All the following is what a naive compiler would do. Of course as long as it doesn't change the behavior of the program, the compiler is free to make any optimization.
string a;
a = "hello!";
First you initialize a to contain the empty string. (set length to 0, and one or two other operations). Then you assign a new value, overwriting the length value that was already set. It may also have to perform a check to see how big the current buffer is, and whether or not more memory should be allocated.
string *a;
a = new string("hello!");
...
delete(a);
Calling new requires the OS and the memory allocator to find a free chunk of memory. That's slow. Then you initialize it immediately, so you don't assign anything twice or require the buffer to be resized, like you do in the first version.
Then something bad happens, and you forget to call delete, and you have a memory leak, in addition to a string that is extremely slow to allocate. So this is bad.
string a;
a = "less";
a = "moreeeeeee";
Like in the first case, you first initialize a to contain the empty string. Then you assign a new string, and then another. Each of these may require a call to new to allocate more memory. Each line also requires length, and possibly other internal variables to be assigned.
Normally, you'd allocate it like this:
string a = "hello";
One line, perform initialization once, rather than first default-initializing, and then assigning the value you want.

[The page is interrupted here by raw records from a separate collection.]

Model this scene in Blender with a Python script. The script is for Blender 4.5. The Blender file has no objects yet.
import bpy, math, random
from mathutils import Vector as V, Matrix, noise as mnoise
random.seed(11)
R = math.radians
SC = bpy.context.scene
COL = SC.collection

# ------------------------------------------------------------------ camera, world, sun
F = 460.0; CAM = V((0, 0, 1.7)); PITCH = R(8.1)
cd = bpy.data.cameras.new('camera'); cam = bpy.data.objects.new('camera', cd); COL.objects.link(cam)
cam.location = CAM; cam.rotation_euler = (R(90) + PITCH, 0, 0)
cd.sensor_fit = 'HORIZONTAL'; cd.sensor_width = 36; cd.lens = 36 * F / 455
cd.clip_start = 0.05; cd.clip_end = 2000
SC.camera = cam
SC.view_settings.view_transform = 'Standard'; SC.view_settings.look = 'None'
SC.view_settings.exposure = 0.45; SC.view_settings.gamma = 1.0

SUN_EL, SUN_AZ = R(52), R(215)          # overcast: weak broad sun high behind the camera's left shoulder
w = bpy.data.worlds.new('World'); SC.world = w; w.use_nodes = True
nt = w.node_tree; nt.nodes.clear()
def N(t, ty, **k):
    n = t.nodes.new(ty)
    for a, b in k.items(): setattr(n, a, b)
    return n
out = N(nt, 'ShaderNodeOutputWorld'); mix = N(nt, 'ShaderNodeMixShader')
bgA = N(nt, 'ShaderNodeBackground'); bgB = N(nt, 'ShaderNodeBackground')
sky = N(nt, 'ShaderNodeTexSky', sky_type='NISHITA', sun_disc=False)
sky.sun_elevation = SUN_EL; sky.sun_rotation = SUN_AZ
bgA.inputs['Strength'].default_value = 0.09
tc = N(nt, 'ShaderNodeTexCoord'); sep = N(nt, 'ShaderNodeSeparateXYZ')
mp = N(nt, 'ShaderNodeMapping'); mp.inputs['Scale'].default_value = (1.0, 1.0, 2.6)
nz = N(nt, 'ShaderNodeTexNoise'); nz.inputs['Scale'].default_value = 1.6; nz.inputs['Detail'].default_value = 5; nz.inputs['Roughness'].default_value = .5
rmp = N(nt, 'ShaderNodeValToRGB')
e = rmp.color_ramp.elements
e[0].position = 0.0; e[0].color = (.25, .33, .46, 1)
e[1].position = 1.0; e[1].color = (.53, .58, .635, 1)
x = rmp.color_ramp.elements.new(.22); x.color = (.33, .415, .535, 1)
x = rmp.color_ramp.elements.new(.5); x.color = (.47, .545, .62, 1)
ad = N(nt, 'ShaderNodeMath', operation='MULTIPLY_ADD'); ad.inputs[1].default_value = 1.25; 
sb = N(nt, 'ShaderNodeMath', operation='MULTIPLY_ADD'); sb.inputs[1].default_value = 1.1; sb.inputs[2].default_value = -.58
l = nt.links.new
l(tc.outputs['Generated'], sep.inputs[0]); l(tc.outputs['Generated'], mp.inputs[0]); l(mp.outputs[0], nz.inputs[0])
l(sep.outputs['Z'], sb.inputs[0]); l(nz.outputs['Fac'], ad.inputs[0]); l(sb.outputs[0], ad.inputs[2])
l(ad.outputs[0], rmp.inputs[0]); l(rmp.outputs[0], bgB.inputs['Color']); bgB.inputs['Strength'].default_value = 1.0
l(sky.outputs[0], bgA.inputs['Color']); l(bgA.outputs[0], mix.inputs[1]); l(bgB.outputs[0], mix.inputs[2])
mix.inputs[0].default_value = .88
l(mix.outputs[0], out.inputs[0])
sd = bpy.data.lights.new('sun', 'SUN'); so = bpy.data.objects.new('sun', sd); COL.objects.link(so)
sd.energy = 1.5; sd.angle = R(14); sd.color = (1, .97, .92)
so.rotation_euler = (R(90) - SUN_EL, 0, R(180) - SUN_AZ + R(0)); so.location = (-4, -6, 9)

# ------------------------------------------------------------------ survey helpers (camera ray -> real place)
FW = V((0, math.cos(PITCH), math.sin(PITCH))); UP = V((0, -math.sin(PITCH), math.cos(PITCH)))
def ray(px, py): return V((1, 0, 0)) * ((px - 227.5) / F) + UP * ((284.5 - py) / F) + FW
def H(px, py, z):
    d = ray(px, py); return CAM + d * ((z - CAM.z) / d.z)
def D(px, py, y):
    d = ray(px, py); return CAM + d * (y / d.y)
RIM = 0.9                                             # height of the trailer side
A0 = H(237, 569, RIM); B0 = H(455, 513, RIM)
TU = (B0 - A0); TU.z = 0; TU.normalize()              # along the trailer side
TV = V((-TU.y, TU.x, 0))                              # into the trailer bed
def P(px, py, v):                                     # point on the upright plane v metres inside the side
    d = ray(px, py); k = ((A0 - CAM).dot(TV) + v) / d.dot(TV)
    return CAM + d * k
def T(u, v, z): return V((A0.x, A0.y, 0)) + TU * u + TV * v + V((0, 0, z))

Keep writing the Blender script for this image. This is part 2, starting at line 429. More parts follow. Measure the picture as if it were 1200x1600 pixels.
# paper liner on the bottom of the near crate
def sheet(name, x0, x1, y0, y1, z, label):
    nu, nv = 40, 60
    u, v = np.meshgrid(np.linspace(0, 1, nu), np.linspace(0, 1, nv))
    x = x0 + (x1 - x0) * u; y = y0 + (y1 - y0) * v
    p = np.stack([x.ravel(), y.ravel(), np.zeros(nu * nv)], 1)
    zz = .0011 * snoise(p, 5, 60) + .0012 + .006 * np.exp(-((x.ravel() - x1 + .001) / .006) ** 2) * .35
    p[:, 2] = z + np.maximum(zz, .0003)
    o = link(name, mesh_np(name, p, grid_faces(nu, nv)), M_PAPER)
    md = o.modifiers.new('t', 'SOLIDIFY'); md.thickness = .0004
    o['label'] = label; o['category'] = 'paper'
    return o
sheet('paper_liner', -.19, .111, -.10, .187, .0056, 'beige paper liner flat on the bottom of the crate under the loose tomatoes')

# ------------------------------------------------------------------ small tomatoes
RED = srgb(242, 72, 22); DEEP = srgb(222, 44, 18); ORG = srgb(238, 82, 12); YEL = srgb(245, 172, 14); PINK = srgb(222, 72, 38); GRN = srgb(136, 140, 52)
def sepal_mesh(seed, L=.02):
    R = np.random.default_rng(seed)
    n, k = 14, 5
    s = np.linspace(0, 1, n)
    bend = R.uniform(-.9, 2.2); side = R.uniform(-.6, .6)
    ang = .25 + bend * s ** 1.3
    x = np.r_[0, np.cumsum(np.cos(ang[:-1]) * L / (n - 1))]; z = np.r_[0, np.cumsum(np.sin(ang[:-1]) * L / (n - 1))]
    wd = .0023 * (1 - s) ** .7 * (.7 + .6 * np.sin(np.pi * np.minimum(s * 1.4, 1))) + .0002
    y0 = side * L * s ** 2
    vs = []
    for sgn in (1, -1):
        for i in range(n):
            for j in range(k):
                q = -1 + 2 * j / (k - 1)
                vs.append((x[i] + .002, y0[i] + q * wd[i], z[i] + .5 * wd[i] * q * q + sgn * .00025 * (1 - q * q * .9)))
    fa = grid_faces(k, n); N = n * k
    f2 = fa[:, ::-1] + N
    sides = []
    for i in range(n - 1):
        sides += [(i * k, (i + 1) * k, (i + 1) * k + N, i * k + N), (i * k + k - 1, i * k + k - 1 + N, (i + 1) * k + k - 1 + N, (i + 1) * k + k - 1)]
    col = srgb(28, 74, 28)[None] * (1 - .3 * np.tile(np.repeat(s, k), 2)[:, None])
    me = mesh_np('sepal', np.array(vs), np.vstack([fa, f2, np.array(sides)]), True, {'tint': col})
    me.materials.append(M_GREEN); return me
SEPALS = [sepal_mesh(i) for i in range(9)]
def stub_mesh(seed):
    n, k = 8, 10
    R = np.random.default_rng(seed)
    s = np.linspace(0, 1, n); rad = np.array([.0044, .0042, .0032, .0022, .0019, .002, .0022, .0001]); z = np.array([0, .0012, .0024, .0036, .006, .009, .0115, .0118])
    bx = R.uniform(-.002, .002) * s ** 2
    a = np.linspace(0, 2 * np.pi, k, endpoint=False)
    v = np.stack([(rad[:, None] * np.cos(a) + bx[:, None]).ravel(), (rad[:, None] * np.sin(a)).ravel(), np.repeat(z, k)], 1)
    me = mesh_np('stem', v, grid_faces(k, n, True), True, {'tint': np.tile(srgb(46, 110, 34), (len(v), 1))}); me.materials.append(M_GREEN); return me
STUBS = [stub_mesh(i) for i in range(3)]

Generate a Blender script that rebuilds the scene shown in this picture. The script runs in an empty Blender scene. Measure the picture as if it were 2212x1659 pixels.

It also minimizes errors, because you don't have a nonsensical empty string anywhere in your program. If the string exists, it contains the value you want.
About memory management, google RAII.
In short, string calls new/delete internally to resize its buffer. That means you never need to allocate a string with new. The string object has a fixed size, and is designed to be allocated on the stack, so that the destructor is automatically called when it goes out of scope. The destructor then guarantees that any allocated memory is freed. That way, you don't have to use new/delete in your user code, which means you won't leak memory.